12月例会 福島原発処理汚染水&女川原発パブコメ

12月例会


日時:2019年12月21日(土)16:00〜18:00
内容:(1)
福島原発処理汚染水海洋放出の危険性
      話題提供:森永 徹氏 
発表資料
   (2)
女川原発のパブリックコメントの提出
      話題提供:
中西正之氏 発表資料

<報告>

 本例会では,はじめに森永氏が「福島原発処理汚染水海洋放出の危険性」について報告された.福島第一原発の敷地内タンクにたまる汚染水の海洋放出などが議論となっている.昨年9月10日には原田環境相兼原子力防災担当相(当時)は「思い切って(海に)放出して希釈する以外に,ほかにあまり選択肢がない」と発言したという.汚染水には,多核種除去設備(ALPS)で処理できないトリチウムが大量に含まれている.
 資源エネルギー庁は,「トリチウムでは外部被ばくはほとんどしない」,「トリチウムは体内に蓄積されない」,「トリチウムは生物濃縮しない」,「有機結合型トリチウムでも多くは40日程度で体外に排出される」などとトリチウムの「安全性」を宣伝している.しかし,一方では,トリチウムの危険性を示す多くの実験的研究がある.メダカでの研究では,トリチウムはDNAに取り込まれその排出は極めて緩慢であるという.トリチウムは濃度依存的にユスリカ幼生の染色体異常を誘発し,マウスの白血病を誘発する傾向がある.
 冷戦時代に核兵器の原料であるプルトニウムを製造してきた原子炉5機のあるサバンナ川流域では,トリチウムによる内部被曝を含む累積の放射線量が白血病死に大きく関係しており,カナダ原子力委員会がまとめた報告書では,ピカリング原発周辺の小児の白血病死亡率は高いことが報告されている.大量のトリチウムが放出される核燃料再処理施設の周辺では,地元産の魚介類の摂取や浜遊びの頻度が高いほど白血病を発症しやすいとの報告(フランス),また距離が離れるにしたがって白血病発症の危険度が低下するとの報告(英国)があり,日本でも六ヶ所再処理工場からのトリチウム大量放出後に白血病死亡数が増加傾向にあることが分かっている.さらに,加圧水型の玄海原発はトリチウムを大量に放出しており,森永氏自身の研究()からも玄海原発稼働後に玄海町での白血病死が統計的に有意に増加している.
 同氏は最後に「トリチウムの生物濃縮を否定する研究者もいるが,実験結果や原発周辺の環境調査ではトリチウムの生物濃縮が確認されている.したがって,福島原発処理汚染水は海洋放出するのではなく,タンカーによる長期保管等の他の対策をとるべきである」と結論された.

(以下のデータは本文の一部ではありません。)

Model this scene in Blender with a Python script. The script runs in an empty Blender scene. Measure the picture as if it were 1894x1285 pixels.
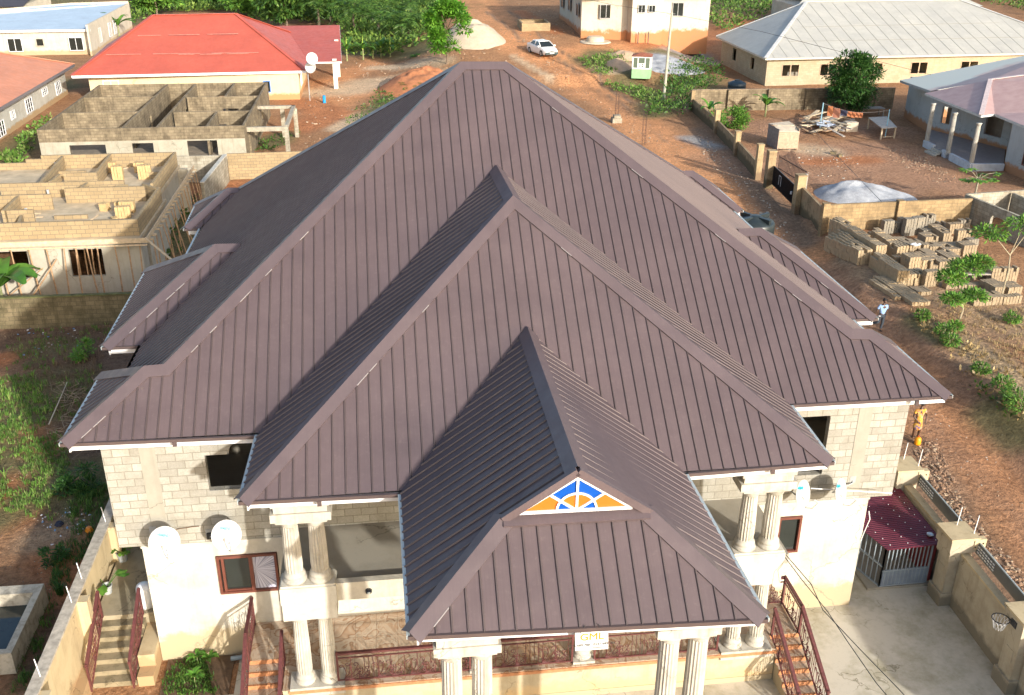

 次に,東北電力女川原発2号炉の設置変更許可申請書に関する審査書(案)についてのパブリックコメントが2019年11月28日から12月27日までの間公募されていたが,中西氏は,それに対して7件のパブリックコメントを提出し,その内容について報告された.内容は,①女川原発資料のTROI実験温度は偽装されている,②水蒸気爆発によるソースタムに関する影響の検討が審議されていない,③水蒸気爆発対策問題の偽装は実験溶融物を二酸化ウラン・ジルコニアに限定したことから始まっている,④適合性審査案はTROI実験の水蒸気爆発生時デブリサイズ資料を無視している,⑤適合性審査案は水蒸気爆発生時のペデスタル強度検討を無視している,⑥適合性審査案の実炉トリガーなし水蒸気爆発不可能論は問題である,⑦東北電力のMCCI対策検討におけるMAAPのDECOMPの使用は大問題がある,など科学的・技術的問題について多岐にわたっている.その詳細は,福岡核問題研究会ホームページの12月例会における「発表資料」からダウンロードにより見ることが出来る.

 例会は午後6時に終了し,博多駅筑紫口まで出向いて年忘れの忘年会を行い,例会における議論とはまたひと味異なる議論に花が咲いた.